ORDER DENYING DEFENDANT’S MOTION FOR RECONSIDERATION OF ORDER DENYING SUMMARY JUDGMENT (Doc. No. 38) ______________________________________________________________________________

This case is before the Court upon Defendant’s motion to reconsider the Court’s recent summary judgment decision. Doc. No. 38. Pursuant to Federal Rule of Civil Procedure 59(e), “a motion to alter or amend a judgment must be filed no later than 28 days after the entry of the judgment.” Fed. R. Civ. P. 59(e). The Court granted in part and denied in part the Defendant’s motion for summary judgment in this case on July 30, 2024. Fetters v. Postal Service (U.S.), Case No. 3:22-cv-17 (S.D. Ohio July 30, 2024), Doc. No. 57. The Court scheduled a trial for the consolidated the cases on November 12, 2024. Id. The Postmaster General filed his motion for reconsideration on August 28, 2024—29 days after the summary judgment Order, meaning Defendant filed a day late. Doc. No. 39. Therefore, the Court DENIES Defendant’s motion for reconsideration. Even if Defendant had not filed the motion a day late, the court would still deny the motion. A district court may grant a Rule 59(e) motion to alter or amend judgment only if there is: “(1) a clear error of law; (2) newly discovered evidence; (3) an intervening change in controlling law; or (4) a need to prevent manifest injustice.” Intera Corp. v. Henderson, 428 F.3d 605, 620 (6th Cir.2005).1 None of these factors apply. Out of the four factors, Defendant has only alleged a need to prevent manifest injustice in this case. Doc. No. 38 at PageID 215. Generally, a finding of manifest injustice or a clear error of law requires “unique

circumstances,” such as complete failure to address an issue or claim. McWhorter v. ELSEA, Inc., No. 2:00-cv-473, 2006 WL 3483964, at *2 (S.D. Ohio Nov. 30, 2006) (citing Collison v. Int’l Chem. Workers Union, Local 217, 34 F.3d 233, 236 (4th Cir. 1994)). A court will not find manifest injustice when the moving party simply reargues the issues that were not previously successful. See Render v. Forest Park Police Dep’t., No. 1:07-CV-489, 2009 WL 2168783, at *1 (S.D. Ohio July 16, 2009). Finally, the grant or denial of a Rule 59(e) motion “is within the informed discretion of the district court.” Huff v. Metro. Life Ins. Co., 675 F.2d 119, 122 (6th Cir. 1982). After careful consideration, the Court is unable to identify any “unique circumstances” in this case such that manifest injustice would result without reconsideration. See McWhorter, 2006 WL 3483964, at *2.

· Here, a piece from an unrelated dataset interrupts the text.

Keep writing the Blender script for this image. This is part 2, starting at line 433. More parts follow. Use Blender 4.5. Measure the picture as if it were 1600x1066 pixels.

For the reasons stated above, the Court DENIES Defendant’s motion. IT IS SO ORDERED. October 1, 2024 s/Michael J. Newman Hon. Michael J. Newman United States District Judge

1 Defendant filed “the motion styled as a Motion for Findings of Fact for Reconsideration pursuant to Federal Rules of Civil Procedure 52(b) and 59(e)” Doc. No. 38 at PageID 214. “[T]he Rule 52(b) standard is the same as that for a Rule 59(e) motion.” Brown v. Owens Corning Inv. Rev. Comm., No. 3:06 CV 2125, 2009 WL 1362607, at *1 (N.D. Ohio May 13, 2009), aff’d, 622 F.3d 564 (6th Cir. 2010).